>>
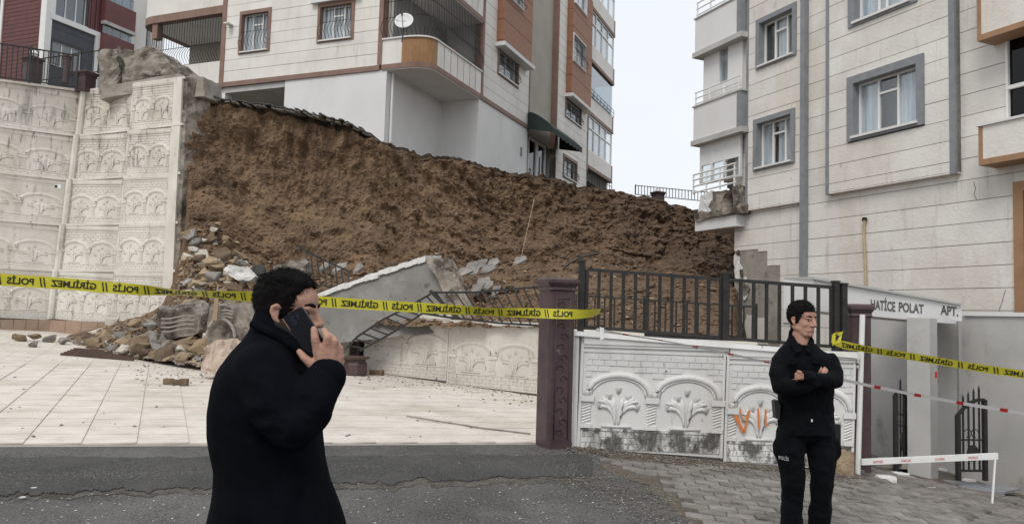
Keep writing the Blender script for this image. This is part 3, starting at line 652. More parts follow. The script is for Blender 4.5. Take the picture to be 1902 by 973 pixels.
# graffiti strokes (orange spray)
gf = Frame(f0, V((fe.x, fe.y, 0)).normalized(), (0, 0, 1))
def stroke(pts, w):
    b = MB(); rows = [[], []]
    for i, (x, y) in enumerate(pts):
        ww = w*(1+.25*sin(i*2.1)); rows[0].append(V(gf.pt(*gf.uv(x-ww, y, .034), .034))); rows[1].append(V(gf.pt(*gf.uv(x+ww, y-1, .034), .034)))
    b.grid(rows); b.prism([], (0, 0, 0)) if False else None
    return b
gt = MB()
for pts, w in (([(1366, 771), (1370, 780), (1375, 791), (1381, 803)], 3.2), ([(1392, 762), (1388, 775), (1385, 790), (1382, 804)], 2.6), ([(1374, 757), (1377, 770), (1379, 780)], 1.2), ([(1408, 758), (1409, 775), (1409, 797)], 1.4), ([(1422, 760), (1422, 778), (1423, 793)], 1.6), ([(1423, 790), (1430, 791), (1437, 789)], 2.2), ([(1424, 767), (1430, 765)], 1.5)):
    s_ = stroke(pts, w); gt.add(s_.v, s_.f)
gt.build('graffiti', MT['orange_spray'], fwall, fixn=False)
# front fence
top0, top1 = P(1086, 504, 9.2), P(1568, 546, 8.9)
def ff(px, v): A = f0+fe*fu(px); return A-fn_*.1+V((0, 0, FH+.025+v))
for (a, c, n, lab) in ((1086, 1340, 11, 'longer left section of the black iron fence on the front white wall'), (1353, 1549, 8, 'right section of the black iron fence behind the officer')):
    t = empty('iron_fence', ff((a+c)/2, 0), lab, 'fence', 'front fence sections')
    barpart('top_rail', ff(a, .74), ff(c, .74), .02, t, I); barpart('bottom_rail', ff(a, .055), ff(c, .055), .02, t, I); barpart('mid_rail', ff(a, .64), ff(c, .64), .010, t, I) if False else None
    for i in range(n+1): barpart('bar', ff(a+(c-a)*i/n, .055), ff(a+(c-a)*i/n, .74), .019 if i in (0, n) else .0165, t, I)
for px, z0, z1, lab in ((1076, -.08, .83, 'thick black iron fence post next to the brown gate post'), (1347, -.1, .80, 'black iron post between the two front fence sections'), (1557, -.1, .80, 'finial topped black iron post right of the officer'), (1572, -.4, .78, 'outermost black iron post beside the right brown gate post')):
    q = MB(); a, c = ff(px, z0)+fn_*.0, ff(px, z1); q.tube([a, c], .034, 4, True); o = q.build('iron_post', I); tag(o, lab, 'post', 'iron posts of the front fence')
    q = MB(); q.tube([c, c+V((0, 0, .018))], .042, 4, True); q.build('post_cap', I, o)
q = MB(); q.tube([ff(1040, .72), ff(1052, .80), ff(1075, .89), ff(1105, .945)], .014, 6); tag(q.build('bent_rail', I), 'bent iron rail curving over the top of the brown gate post', 'rail')
post('gate_post', 'tall dark brown gate post with scrollwork and flat cap beside the courtyard', V((.545, 9.22, G(.545, 9.22)-.02)), .33, 1.98, MT['brown_post'], V((.9128, .4083, 0)), relief=True)
gp2 = P(1594, 700, 9.3); post('gate_post', 'dark brown gate post right of the officer, partly hidden by the fence', V((gp2.x, gp2.y, G(gp2.x, gp2.y)-.1)), .24, 2.05, MT['brown_post'], V((.985, -.17, 0)), relief=False)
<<
EXERCISE BRIEF>
Without the pictures, output the full listing exactly as it stands.

EXPECTED OUTPUT>
Keep writing the Blender script for this image. This is part 3, starting at line 652. More parts follow. The script is for Blender 4.5. Take the picture to be 1902 by 973 pixels.
# graffiti strokes (orange spray)
gf = Frame(f0, V((fe.x, fe.y, 0)).normalized(), (0, 0, 1))
def stroke(pts, w):
    b = MB(); rows = [[], []]
    for i, (x, y) in enumerate(pts):
        ww = w*(1+.25*sin(i*2.1)); rows[0].append(V(gf.pt(*gf.uv(x-ww, y, .034), .034))); rows[1].append(V(gf.pt(*gf.uv(x+ww, y-1, .034), .034)))
    b.grid(rows); b.prism([], (0, 0, 0)) if False else None
    return b
gt = MB()
for pts, w in (([(1366, 771), (1370, 780), (1375, 791), (1381, 803)], 3.2), ([(1392, 762), (1388, 775), (1385, 790), (1382, 804)], 2.6), ([(1374, 757), (1377, 770), (1379, 780)], 1.2), ([(1408, 758), (1409, 775), (1409, 797)], 1.4), ([(1422, 760), (1422, 778), (1423, 793)], 1.6), ([(1423, 790), (1430, 791), (1437, 789)], 2.2), ([(1424, 767), (1430, 765)], 1.5)):
    s_ = stroke(pts, w); gt.add(s_.v, s_.f)
gt.build('graffiti', MT['orange_spray'], fwall, fixn=False)
# front fence
top0, top1 = P(1086, 504, 9.2), P(1568, 546, 8.9)
def ff(px, v): A = f0+fe*fu(px); return A-fn_*.1+V((0, 0, FH+.025+v))
for (a, c, n, lab) in ((1086, 1340, 11, 'longer left section of the black iron fence on the front white wall'), (1353, 1549, 8, 'right section of the black iron fence behind the officer')):
    t = empty('iron_fence', ff((a+c)/2, 0), lab, 'fence', 'front fence sections')
    barpart('top_rail', ff(a, .74), ff(c, .74), .02, t, I); barpart('bottom_rail', ff(a, .055), ff(c, .055), .02, t, I); barpart('mid_rail', ff(a, .64), ff(c, .64), .010, t, I) if False else None
    for i in range(n+1): barpart('bar', ff(a+(c-a)*i/n, .055), ff(a+(c-a)*i/n, .74), .019 if i in (0, n) else .0165, t, I)
for px, z0, z1, lab in ((1076, -.08, .83, 'thick black iron fence post next to the brown gate post'), (1347, -.1, .80, 'black iron post between the two front fence sections'), (1557, -.1, .80, 'finial topped black iron post right of the officer'), (1572, -.4, .78, 'outermost black iron post beside the right brown gate post')):
    q = MB(); a, c = ff(px, z0)+fn_*.0, ff(px, z1); q.tube([a, c], .034, 4, True); o = q.build('iron_post', I); tag(o, lab, 'post', 'iron posts of the front fence')
    q = MB(); q.tube([c, c+V((0, 0, .018))], .042, 4, True); q.build('post_cap', I, o)
q = MB(); q.tube([ff(1040, .72), ff(1052, .80), ff(1075, .89), ff(1105, .945)], .014, 6); tag(q.build('bent_rail', I), 'bent iron rail curving over the top of the brown gate post', 'rail')
post('gate_post', 'tall dark brown gate post with scrollwork and flat cap beside the courtyard', V((.545, 9.22, G(.545, 9.22)-.02)), .33, 1.98, MT['brown_post'], V((.9128, .4083, 0)), relief=True)
gp2 = P(1594, 700, 9.3); post('gate_post', 'dark brown gate post right of the officer, partly hidden by the fence', V((gp2.x, gp2.y, G(gp2.x, gp2.y)-.1)), .24, 2.05, MT['brown_post'], V((.985, -.17, 0)), relief=False)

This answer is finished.